Stored items from a collection:
══════════════════════════════

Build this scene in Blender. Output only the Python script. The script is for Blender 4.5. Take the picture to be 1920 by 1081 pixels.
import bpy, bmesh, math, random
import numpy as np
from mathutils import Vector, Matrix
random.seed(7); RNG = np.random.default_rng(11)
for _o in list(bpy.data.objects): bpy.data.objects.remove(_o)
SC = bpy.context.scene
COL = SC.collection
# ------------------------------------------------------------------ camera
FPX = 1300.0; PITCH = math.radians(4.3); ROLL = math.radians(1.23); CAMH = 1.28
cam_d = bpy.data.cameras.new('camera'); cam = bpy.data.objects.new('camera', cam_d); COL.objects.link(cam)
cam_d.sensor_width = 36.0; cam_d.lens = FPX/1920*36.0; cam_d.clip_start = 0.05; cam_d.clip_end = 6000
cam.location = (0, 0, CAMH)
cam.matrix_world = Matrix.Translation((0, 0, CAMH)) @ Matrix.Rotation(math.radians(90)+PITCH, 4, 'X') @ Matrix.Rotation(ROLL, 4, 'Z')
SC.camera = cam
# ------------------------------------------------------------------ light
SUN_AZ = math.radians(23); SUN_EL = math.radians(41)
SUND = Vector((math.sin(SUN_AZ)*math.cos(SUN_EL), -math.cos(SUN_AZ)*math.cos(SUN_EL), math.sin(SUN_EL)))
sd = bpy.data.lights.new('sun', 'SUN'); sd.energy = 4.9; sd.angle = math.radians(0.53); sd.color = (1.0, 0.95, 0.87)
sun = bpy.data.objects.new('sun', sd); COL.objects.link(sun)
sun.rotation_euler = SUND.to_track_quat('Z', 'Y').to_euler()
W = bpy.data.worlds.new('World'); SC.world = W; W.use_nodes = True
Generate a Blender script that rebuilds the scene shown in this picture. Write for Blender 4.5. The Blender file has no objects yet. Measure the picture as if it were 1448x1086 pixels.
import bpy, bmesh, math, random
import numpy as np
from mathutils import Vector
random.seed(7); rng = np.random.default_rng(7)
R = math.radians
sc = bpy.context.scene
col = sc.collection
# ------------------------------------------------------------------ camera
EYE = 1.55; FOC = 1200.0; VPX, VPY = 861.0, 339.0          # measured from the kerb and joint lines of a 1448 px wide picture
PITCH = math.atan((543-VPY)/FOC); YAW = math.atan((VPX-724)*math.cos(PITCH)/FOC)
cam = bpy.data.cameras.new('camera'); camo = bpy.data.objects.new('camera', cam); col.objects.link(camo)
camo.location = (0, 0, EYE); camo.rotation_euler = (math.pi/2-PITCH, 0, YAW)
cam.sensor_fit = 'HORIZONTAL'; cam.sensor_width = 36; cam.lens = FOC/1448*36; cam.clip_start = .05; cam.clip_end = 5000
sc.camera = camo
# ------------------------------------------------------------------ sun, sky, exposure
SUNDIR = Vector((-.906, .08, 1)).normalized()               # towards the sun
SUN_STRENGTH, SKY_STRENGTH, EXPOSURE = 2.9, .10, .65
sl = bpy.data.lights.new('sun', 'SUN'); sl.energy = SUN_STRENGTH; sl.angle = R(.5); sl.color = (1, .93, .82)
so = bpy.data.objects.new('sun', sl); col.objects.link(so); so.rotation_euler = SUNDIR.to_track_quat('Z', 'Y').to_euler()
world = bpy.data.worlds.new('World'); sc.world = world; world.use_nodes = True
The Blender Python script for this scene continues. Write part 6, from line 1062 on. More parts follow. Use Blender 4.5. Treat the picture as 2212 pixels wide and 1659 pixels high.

══════════════════════════════

BRIEF
Extract the full listing above without altering anything.

FINISHED EXERCISE
Build this scene in Blender. Output only the Python script. The script is for Blender 4.5. Take the picture to be 1920 by 1081 pixels.
import bpy, bmesh, math, random
import numpy as np
from mathutils import Vector, Matrix
random.seed(7); RNG = np.random.default_rng(11)
for _o in list(bpy.data.objects): bpy.data.objects.remove(_o)
SC = bpy.context.scene
COL = SC.collection
# ------------------------------------------------------------------ camera
FPX = 1300.0; PITCH = math.radians(4.3); ROLL = math.radians(1.23); CAMH = 1.28
cam_d = bpy.data.cameras.new('camera'); cam = bpy.data.objects.new('camera', cam_d); COL.objects.link(cam)
cam_d.sensor_width = 36.0; cam_d.lens = FPX/1920*36.0; cam_d.clip_start = 0.05; cam_d.clip_end = 6000
cam.location = (0, 0, CAMH)
cam.matrix_world = Matrix.Translation((0, 0, CAMH)) @ Matrix.Rotation(math.radians(90)+PITCH, 4, 'X') @ Matrix.Rotation(ROLL, 4, 'Z')
SC.camera = cam
# ------------------------------------------------------------------ light
SUN_AZ = math.radians(23); SUN_EL = math.radians(41)
SUND = Vector((math.sin(SUN_AZ)*math.cos(SUN_EL), -math.cos(SUN_AZ)*math.cos(SUN_EL), math.sin(SUN_EL)))
sd = bpy.data.lights.new('sun', 'SUN'); sd.energy = 4.9; sd.angle = math.radians(0.53); sd.color = (1.0, 0.95, 0.87)
sun = bpy.data.objects.new('sun', sd); COL.objects.link(sun)
sun.rotation_euler = SUND.to_track_quat('Z', 'Y').to_euler()
W = bpy.data.worlds.new('World'); SC.world = W; W.use_nodes = True
Generate a Blender script that rebuilds the scene shown in this picture. Write for Blender 4.5. The Blender file has no objects yet. Measure the picture as if it were 1448x1086 pixels.
import bpy, bmesh, math, random
import numpy as np
from mathutils import Vector
random.seed(7); rng = np.random.default_rng(7)
R = math.radians
sc = bpy.context.scene
col = sc.collection
# ------------------------------------------------------------------ camera
EYE = 1.55; FOC = 1200.0; VPX, VPY = 861.0, 339.0          # measured from the kerb and joint lines of a 1448 px wide picture
PITCH = math.atan((543-VPY)/FOC); YAW = math.atan((VPX-724)*math.cos(PITCH)/FOC)
cam = bpy.data.cameras.new('camera'); camo = bpy.data.objects.new('camera', cam); col.objects.link(camo)
camo.location = (0, 0, EYE); camo.rotation_euler = (math.pi/2-PITCH, 0, YAW)
cam.sensor_fit = 'HORIZONTAL'; cam.sensor_width = 36; cam.lens = FOC/1448*36; cam.clip_start = .05; cam.clip_end = 5000
sc.camera = camo
# ------------------------------------------------------------------ sun, sky, exposure
SUNDIR = Vector((-.906, .08, 1)).normalized()               # towards the sun
SUN_STRENGTH, SKY_STRENGTH, EXPOSURE = 2.9, .10, .65
sl = bpy.data.lights.new('sun', 'SUN'); sl.energy = SUN_STRENGTH; sl.angle = R(.5); sl.color = (1, .93, .82)
so = bpy.data.objects.new('sun', sl); col.objects.link(so); so.rotation_euler = SUNDIR.to_track_quat('Z', 'Y').to_euler()
world = bpy.data.worlds.new('World'); sc.world = world; world.use_nodes = True
The Blender Python script for this scene continues. Write part 6, from line 1062 on. More parts follow. Use Blender 4.5. Treat the picture as 2212 pixels wide and 1659 pixels high.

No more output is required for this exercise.